Records excerpted from a collection:
+===+

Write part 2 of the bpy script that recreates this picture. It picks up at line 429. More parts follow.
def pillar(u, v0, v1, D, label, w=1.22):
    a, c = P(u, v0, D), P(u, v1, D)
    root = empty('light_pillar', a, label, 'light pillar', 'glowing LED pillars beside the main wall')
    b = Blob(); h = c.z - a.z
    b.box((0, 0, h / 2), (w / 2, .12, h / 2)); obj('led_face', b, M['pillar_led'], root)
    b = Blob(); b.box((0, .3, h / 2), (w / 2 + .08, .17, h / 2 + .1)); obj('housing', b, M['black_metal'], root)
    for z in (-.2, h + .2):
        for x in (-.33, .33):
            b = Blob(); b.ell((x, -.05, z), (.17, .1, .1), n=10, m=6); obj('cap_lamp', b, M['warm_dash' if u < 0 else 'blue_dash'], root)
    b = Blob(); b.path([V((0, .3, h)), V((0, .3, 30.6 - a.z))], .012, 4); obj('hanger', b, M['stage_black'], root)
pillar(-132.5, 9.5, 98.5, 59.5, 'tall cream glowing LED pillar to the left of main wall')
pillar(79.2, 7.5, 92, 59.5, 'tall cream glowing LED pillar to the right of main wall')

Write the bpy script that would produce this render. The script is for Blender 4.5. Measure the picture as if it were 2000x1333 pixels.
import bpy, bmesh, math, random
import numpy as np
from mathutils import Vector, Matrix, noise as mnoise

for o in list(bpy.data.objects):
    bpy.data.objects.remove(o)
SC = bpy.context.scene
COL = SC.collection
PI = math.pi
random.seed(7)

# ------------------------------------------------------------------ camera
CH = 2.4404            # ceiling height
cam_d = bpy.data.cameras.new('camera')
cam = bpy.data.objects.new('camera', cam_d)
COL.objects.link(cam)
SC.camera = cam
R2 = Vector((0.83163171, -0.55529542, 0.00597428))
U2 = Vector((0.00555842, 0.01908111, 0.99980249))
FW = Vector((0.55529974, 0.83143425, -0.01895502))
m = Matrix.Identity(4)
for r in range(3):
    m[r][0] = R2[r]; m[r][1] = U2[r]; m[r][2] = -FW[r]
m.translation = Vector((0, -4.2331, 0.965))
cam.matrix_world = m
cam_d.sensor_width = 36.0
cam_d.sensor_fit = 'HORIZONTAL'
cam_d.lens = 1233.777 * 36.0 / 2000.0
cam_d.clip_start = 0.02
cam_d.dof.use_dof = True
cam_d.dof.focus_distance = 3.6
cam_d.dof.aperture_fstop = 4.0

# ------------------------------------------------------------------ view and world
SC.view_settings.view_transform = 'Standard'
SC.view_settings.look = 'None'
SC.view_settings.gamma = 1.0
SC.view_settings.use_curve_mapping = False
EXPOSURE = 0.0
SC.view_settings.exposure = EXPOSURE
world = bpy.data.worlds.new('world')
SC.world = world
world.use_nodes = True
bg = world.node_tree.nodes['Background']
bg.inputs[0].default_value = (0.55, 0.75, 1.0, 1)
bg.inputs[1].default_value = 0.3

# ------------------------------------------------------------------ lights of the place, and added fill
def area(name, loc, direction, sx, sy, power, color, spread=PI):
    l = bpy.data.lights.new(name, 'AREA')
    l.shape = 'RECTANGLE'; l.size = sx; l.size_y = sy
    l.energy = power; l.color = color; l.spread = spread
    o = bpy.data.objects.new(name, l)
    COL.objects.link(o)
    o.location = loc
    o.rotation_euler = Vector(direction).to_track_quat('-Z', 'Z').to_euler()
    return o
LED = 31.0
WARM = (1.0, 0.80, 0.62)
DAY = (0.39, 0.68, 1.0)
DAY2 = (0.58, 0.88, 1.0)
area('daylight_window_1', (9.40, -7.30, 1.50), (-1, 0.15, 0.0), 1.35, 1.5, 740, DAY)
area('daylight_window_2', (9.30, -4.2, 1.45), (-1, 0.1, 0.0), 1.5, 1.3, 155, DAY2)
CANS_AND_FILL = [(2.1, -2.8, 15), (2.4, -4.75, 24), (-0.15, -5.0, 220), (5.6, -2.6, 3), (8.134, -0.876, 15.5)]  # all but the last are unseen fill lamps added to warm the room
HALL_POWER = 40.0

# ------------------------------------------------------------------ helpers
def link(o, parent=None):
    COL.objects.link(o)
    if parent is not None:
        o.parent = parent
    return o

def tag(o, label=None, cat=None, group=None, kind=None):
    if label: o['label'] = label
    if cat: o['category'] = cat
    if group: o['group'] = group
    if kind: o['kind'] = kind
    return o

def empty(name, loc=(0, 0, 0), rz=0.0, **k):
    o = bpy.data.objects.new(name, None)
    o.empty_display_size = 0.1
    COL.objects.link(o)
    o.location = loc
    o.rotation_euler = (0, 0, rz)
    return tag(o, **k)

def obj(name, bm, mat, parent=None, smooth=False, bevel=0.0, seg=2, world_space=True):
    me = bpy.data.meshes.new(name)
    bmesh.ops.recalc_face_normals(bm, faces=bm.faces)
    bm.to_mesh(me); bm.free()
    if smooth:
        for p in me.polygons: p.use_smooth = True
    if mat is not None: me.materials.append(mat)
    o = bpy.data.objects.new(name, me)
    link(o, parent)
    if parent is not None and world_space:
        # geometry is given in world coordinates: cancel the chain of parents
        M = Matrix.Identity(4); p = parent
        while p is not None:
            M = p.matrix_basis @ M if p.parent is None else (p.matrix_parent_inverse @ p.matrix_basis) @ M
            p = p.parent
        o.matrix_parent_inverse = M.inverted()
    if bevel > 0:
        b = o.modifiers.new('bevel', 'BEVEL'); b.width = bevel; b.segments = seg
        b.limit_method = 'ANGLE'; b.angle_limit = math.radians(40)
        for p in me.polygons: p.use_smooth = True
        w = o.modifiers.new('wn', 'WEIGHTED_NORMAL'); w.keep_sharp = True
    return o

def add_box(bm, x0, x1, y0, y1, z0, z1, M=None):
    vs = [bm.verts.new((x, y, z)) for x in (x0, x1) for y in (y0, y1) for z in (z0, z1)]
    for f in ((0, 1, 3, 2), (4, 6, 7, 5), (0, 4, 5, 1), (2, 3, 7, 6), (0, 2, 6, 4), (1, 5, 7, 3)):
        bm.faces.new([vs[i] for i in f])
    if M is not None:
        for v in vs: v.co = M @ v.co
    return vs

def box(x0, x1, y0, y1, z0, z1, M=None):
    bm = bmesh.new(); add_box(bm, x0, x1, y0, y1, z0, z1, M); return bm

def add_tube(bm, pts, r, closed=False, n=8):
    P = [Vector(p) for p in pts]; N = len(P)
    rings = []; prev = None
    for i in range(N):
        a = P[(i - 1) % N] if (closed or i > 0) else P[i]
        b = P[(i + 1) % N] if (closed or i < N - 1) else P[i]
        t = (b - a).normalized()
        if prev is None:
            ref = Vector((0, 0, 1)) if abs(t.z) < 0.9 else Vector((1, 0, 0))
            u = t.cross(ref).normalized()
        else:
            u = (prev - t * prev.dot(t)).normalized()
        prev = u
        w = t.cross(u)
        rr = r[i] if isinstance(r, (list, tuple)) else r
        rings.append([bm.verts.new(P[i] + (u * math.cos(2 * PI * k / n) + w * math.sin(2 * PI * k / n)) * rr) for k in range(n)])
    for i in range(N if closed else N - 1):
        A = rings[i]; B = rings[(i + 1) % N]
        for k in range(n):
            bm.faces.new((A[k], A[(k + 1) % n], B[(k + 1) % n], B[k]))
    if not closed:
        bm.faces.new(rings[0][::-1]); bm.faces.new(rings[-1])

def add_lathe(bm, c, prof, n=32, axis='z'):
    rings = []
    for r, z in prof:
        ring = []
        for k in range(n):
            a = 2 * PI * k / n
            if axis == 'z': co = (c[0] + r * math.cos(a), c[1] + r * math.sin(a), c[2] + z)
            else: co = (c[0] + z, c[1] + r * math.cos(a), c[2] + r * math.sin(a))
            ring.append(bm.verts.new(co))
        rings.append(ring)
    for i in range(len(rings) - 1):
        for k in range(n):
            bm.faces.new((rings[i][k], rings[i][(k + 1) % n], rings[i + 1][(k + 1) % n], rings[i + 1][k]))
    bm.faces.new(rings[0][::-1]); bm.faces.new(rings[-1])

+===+

Your instructions:
In the listing above, please print only the lines from the first one to the line where "random.seed(7)" appears, exactly as written, both of those lines included.

Complete answer:
Write part 2 of the bpy script that recreates this picture. It picks up at line 429. More parts follow.
def pillar(u, v0, v1, D, label, w=1.22):
    a, c = P(u, v0, D), P(u, v1, D)
    root = empty('light_pillar', a, label, 'light pillar', 'glowing LED pillars beside the main wall')
    b = Blob(); h = c.z - a.z
    b.box((0, 0, h / 2), (w / 2, .12, h / 2)); obj('led_face', b, M['pillar_led'], root)
    b = Blob(); b.box((0, .3, h / 2), (w / 2 + .08, .17, h / 2 + .1)); obj('housing', b, M['black_metal'], root)
    for z in (-.2, h + .2):
        for x in (-.33, .33):
            b = Blob(); b.ell((x, -.05, z), (.17, .1, .1), n=10, m=6); obj('cap_lamp', b, M['warm_dash' if u < 0 else 'blue_dash'], root)
    b = Blob(); b.path([V((0, .3, h)), V((0, .3, 30.6 - a.z))], .012, 4); obj('hanger', b, M['stage_black'], root)
pillar(-132.5, 9.5, 98.5, 59.5, 'tall cream glowing LED pillar to the left of main wall')
pillar(79.2, 7.5, 92, 59.5, 'tall cream glowing LED pillar to the right of main wall')

Write the bpy script that would produce this render. The script is for Blender 4.5. Measure the picture as if it were 2000x1333 pixels.
import bpy, bmesh, math, random
import numpy as np
from mathutils import Vector, Matrix, noise as mnoise

for o in list(bpy.data.objects):
    bpy.data.objects.remove(o)
SC = bpy.context.scene
COL = SC.collection
PI = math.pi
random.seed(7)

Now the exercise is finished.